* Start *

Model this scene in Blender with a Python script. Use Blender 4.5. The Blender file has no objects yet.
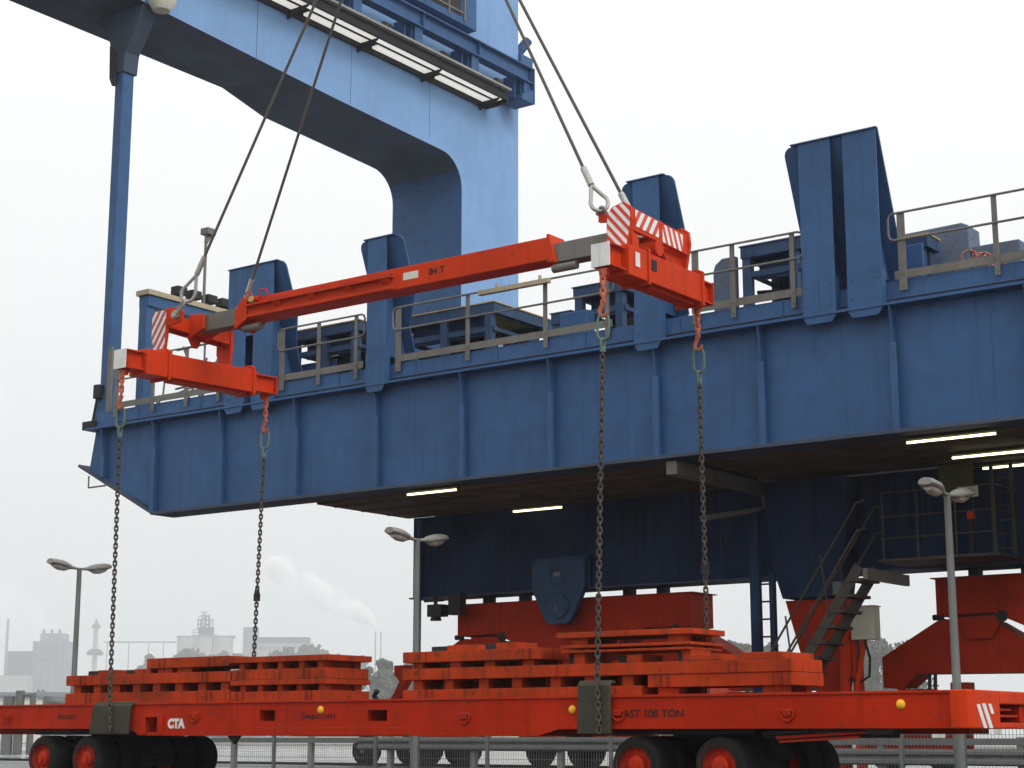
import bpy, bmesh, math, random
from math import radians, sin, cos, pi, atan, atan2, hypot
from mathutils import Vector, Matrix
random.seed(7)
scn = bpy.context.scene
COL = scn.collection

# ------------------------------------------------------------------ materials
def new_mat(name):
    m = bpy.data.materials.new(name); m.use_nodes = True
    nt = m.node_tree; nt.nodes.clear()
    out = nt.nodes.new('ShaderNodeOutputMaterial')
    b = nt.nodes.new('ShaderNodeBsdfPrincipled')
    nt.links.new(b.outputs[0], out.inputs[0])
    return m, nt, b

def paint(name, col, dirt=(.05, .04, .035), amount=.35, rough=.5, streak=.5, scale=3., var=.12, rust=0., metal=0., bump=.0, spec=.22, wear=None):
    """painted steel: broad tone variation, vertical run marks, small rust spots"""
    m, nt, b = new_mat(name)
    N, L = nt.nodes, nt.links
    geo = N.new('ShaderNodeNewGeometry')
    n1 = N.new('ShaderNodeTexNoise'); n1.inputs['Scale'].default_value = scale; n1.inputs['Detail'].default_value = 6
    L.new(geo.outputs['Position'], n1.inputs['Vector'])
    mp = N.new('ShaderNodeMapping'); mp.inputs['Scale'].default_value = (9, 9, .35)
    L.new(geo.outputs['Position'], mp.inputs['Vector'])
    n2 = N.new('ShaderNodeTexNoise'); n2.inputs['Scale'].default_value = 1.6; n2.inputs['Detail'].default_value = 5
    L.new(mp.outputs[0], n2.inputs['Vector'])
    r2 = N.new('ShaderNodeMapRange'); r2.inputs['From Min'].default_value = .52; r2.inputs['From Max'].default_value = .8
    r2.inputs['To Max'].default_value = streak
    L.new(n2.outputs['Fac'], r2.inputs['Value'])
    r1 = N.new('ShaderNodeMapRange'); r1.inputs['From Min'].default_value = .45; r1.inputs['From Max'].default_value = .85
    r1.inputs['To Max'].default_value = amount
    L.new(n1.outputs['Fac'], r1.inputs['Value'])
    mx = N.new('ShaderNodeMath'); mx.operation = 'MAXIMUM'
    L.new(r1.outputs[0], mx.inputs[0]); L.new(r2.outputs[0], mx.inputs[1])
    hsv = N.new('ShaderNodeHueSaturation'); hsv.inputs['Color'].default_value = (*col, 1)
    n3 = N.new('ShaderNodeTexNoise'); n3.inputs['Scale'].default_value = .7; n3.inputs['Detail'].default_value = 3
    L.new(geo.outputs['Position'], n3.inputs['Vector'])
    r3 = N.new('ShaderNodeMapRange'); r3.inputs['From Min'].default_value = .3; r3.inputs['From Max'].default_value = .7
    r3.inputs['To Min'].default_value = 1 - var; r3.inputs['To Max'].default_value = 1 + var
    L.new(n3.outputs['Fac'], r3.inputs['Value']); L.new(r3.outputs[0], hsv.inputs['Value'])
    mix = N.new('ShaderNodeMixRGB'); mix.inputs[2].default_value = (*dirt, 1)
    L.new(mx.outputs[0], mix.inputs[0]); L.new(hsv.outputs[0], mix.inputs[1])
    last = mix.outputs[0]
    if rust:
        n4 = N.new('ShaderNodeTexNoise'); n4.inputs['Scale'].default_value = 11; n4.inputs['Detail'].default_value = 8
        L.new(geo.outputs['Position'], n4.inputs['Vector'])
        r4 = N.new('ShaderNodeMapRange'); r4.inputs['From Min'].default_value = .66 - .1 * rust; r4.inputs['From Max'].default_value = .74
        r4.inputs['To Max'].default_value = .85
        L.new(n4.outputs['Fac'], r4.inputs['Value'])
        mr = N.new('ShaderNodeMixRGB'); mr.inputs[2].default_value = (.09, .035, .015, 1)
        L.new(r4.outputs[0], mr.inputs[0]); L.new(last, mr.inputs[1]); last = mr.outputs[0]
    if wear:
        bv = N.new('ShaderNodeBevel'); bv.samples = 6; bv.inputs['Radius'].default_value = .022
        dp = N.new('ShaderNodeVectorMath'); dp.operation = 'DOT_PRODUCT'; L.new(bv.outputs[0], dp.inputs[0]); L.new(geo.outputs['Normal'], dp.inputs[1])
        e1 = N.new('ShaderNodeMapRange'); e1.inputs['From Min'].default_value = .985; e1.inputs['From Max'].default_value = .86; L.new(dp.outputs['Value'], e1.inputs['Value'])
        ne = N.new('ShaderNodeTexNoise'); ne.inputs['Scale'].default_value = 6; ne.inputs['Detail'].default_value = 6; L.new(geo.outputs['Position'], ne.inputs['Vector'])
        e2 = N.new('ShaderNodeMapRange'); e2.inputs['From Min'].default_value = .45; e2.inputs['From Max'].default_value = .6; L.new(ne.outputs['Fac'], e2.inputs['Value'])
        em = N.new('ShaderNodeMath'); em.operation = 'MULTIPLY'; L.new(e1.outputs[0], em.inputs[0]); L.new(e2.outputs[0], em.inputs[1])
        mw = N.new('ShaderNodeMixRGB'); mw.inputs[2].default_value = (*wear, 1); L.new(em.outputs[0], mw.inputs[0]); L.new(last, mw.inputs[1]); last = mw.outputs[0]
    L.new(last, b.inputs['Base Color'])
    rr = N.new('ShaderNodeMapRange'); rr.inputs['To Min'].default_value = rough - .08; rr.inputs['To Max'].default_value = min(1, rough + .25)
    L.new(n1.outputs['Fac'], rr.inputs['Value']); L.new(rr.outputs[0], b.inputs['Roughness'])
    b.inputs['Metallic'].default_value = metal
    b.inputs['Specular IOR Level'].default_value = spec
    if bump:
        bp = N.new('ShaderNodeBump'); bp.inputs['Strength'].default_value = bump; bp.inputs['Distance'].default_value = .03
        L.new(n3.outputs['Fac'], bp.inputs['Height']); L.new(bp.outputs[0], b.inputs['Normal'])
    return m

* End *

### [Goal]
Please quote the lines of the material, beginning with the first and ending with the one that contains "COL = scn.collection", exactly as written and without any pictures.

### [Answer]
Model this scene in Blender with a Python script. Use Blender 4.5. The Blender file has no objects yet.
import bpy, bmesh, math, random
from math import radians, sin, cos, pi, atan, atan2, hypot
from mathutils import Vector, Matrix
random.seed(7)
scn = bpy.context.scene
COL = scn.collection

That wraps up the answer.